Monday June 4, 2001

In the company of jobseekers Simon Moore wasn't too upset when his firm was wound up. It gave him a chance to work on his CV

Guardian Unlimited Work

Simon Moore Guardian

 

I don't understand whether my firm went bankrupt, ceased trading, closed down, or whether it was liquidated or liquidised. All I know is that last Sunday I was using 52 of my four-coloured business cards, with two through to Ace scribbled on each, in a game of poker with a few of my former workmates.

After we heard the news in our sombre Last Boardroom Meeting In The World Ever, we threw a Frisbee around the hotdesking area, where we had once spent many a happy hour standing around waiting for stuff to print out, and kicked a football around the very corridors that we used to sprint along when late for meetings, printouts streaming behind us. Perhaps if we hadn't spent the money on that sporting equipment we could have staved off insolvency for a few more precious minutes.

The signs accumulated ominously in the days leading up to the announcement. Email accounts were severed rather suddenly, virtually in mid-sentence; the managing part ner's weekly updates stopped being full of references to dynamic new task forces and instead started containing a number of amusing attachments that would previously have triggered serious worries about email surveillance.

One of the most frustrating parts of falling into the hands of the receivers was the realisation that all our work over the previous few months had been for nothing. All those phone calls, those meetings, those cost/benefit analyses: now no one would ever see the fruits of that labour. And so, in a gesture of futile perfectionism, we found ourselves diligently spending our last working hours ensuring that the colours on that financial spreadsheet possessed an authoritative, yet understated style - meticulously swapping an overbearing yellow for a softer, more personable sky blue.

Initially, being unjobbed involved an increase in pub visits (this being about the only upward trend in our firm). When the glittering, diamond-encrusted deal fell through, we went down the pub; when our other frayed lifelines successively snapped, we went down the pub; and when the security guards were leering with baseball caps and official lists, we went down the pub.

Post-employment, there is a state of euphoria upon realising that you haven't got to come into work the next day. You see an unrelenting stream of quasi-weekends stretching out before you as far as the eye can see; then follows a state of bewilderment when you realise you don't have anything to do next week, next month or next year.

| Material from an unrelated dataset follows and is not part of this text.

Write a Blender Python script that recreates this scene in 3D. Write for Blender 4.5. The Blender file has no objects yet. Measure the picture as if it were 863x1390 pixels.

Defining precisely what you want to do next is tricky, though you have no shortage of time to consider it. You can do literally anything; but on the other hand, these opportunities are hardly going to leap at you, so you may well have to do something.

My main concern now is for the office fish. Two months ago we were exchanging inter-office emails about the dietary plans for the 10 fish that serenely drifted around in our bubbling corporate tank, after someone pointed out that a couple of them were looking a bit peaky. Now they are in altogether hotter water. Apparently, our office is going to be asset-stripped - or, loosely speaking, raped and pillaged by a team of crack accountants - and I don't rate the fishes' chances of surviving the number-crunchers' attentions. They certainly have no documented legal claim to their tank.

I have started stockpiling various CVs. I am currently the proud owner of a one-page version and a two-page version: one that highlights my skills, and another that showcases my experience. Within two weeks I expect to have an encyclopaedia of rainbow-coloured CVs ranging from one to 30 pages in length, in languages from Arabic to Urdu, optimistically displaying different aspects of my person, from my favourite pizza toppings to my inside leg measurement. I soon hope to have these catalogued in leading libraries throughout the world, since recruitment consultants clearly cannot give them the respect they deserve in their stainless steel, retro waste paper bins.

People talk about how leaving your firm provides you with a stellar array of contacts for the future. In my case, however, the only contacts I have are unemployed, despondent and contemplating switching to pay-as-you-go.

Being closed down did offer us one opportunity: a rare meeting with the diligent human resources staff. It felt a bit like the moment when you get off the plane and the stewardesses line up to say "Thank you". The main purpose of the meeting was to receive our "termination letters". These were a great leveller: the managing partner's differed from mine only in having a different name at the top, and, of course, in that the amount of money the firm should have paid him for notice and outstanding holiday - but didn't - was much greater.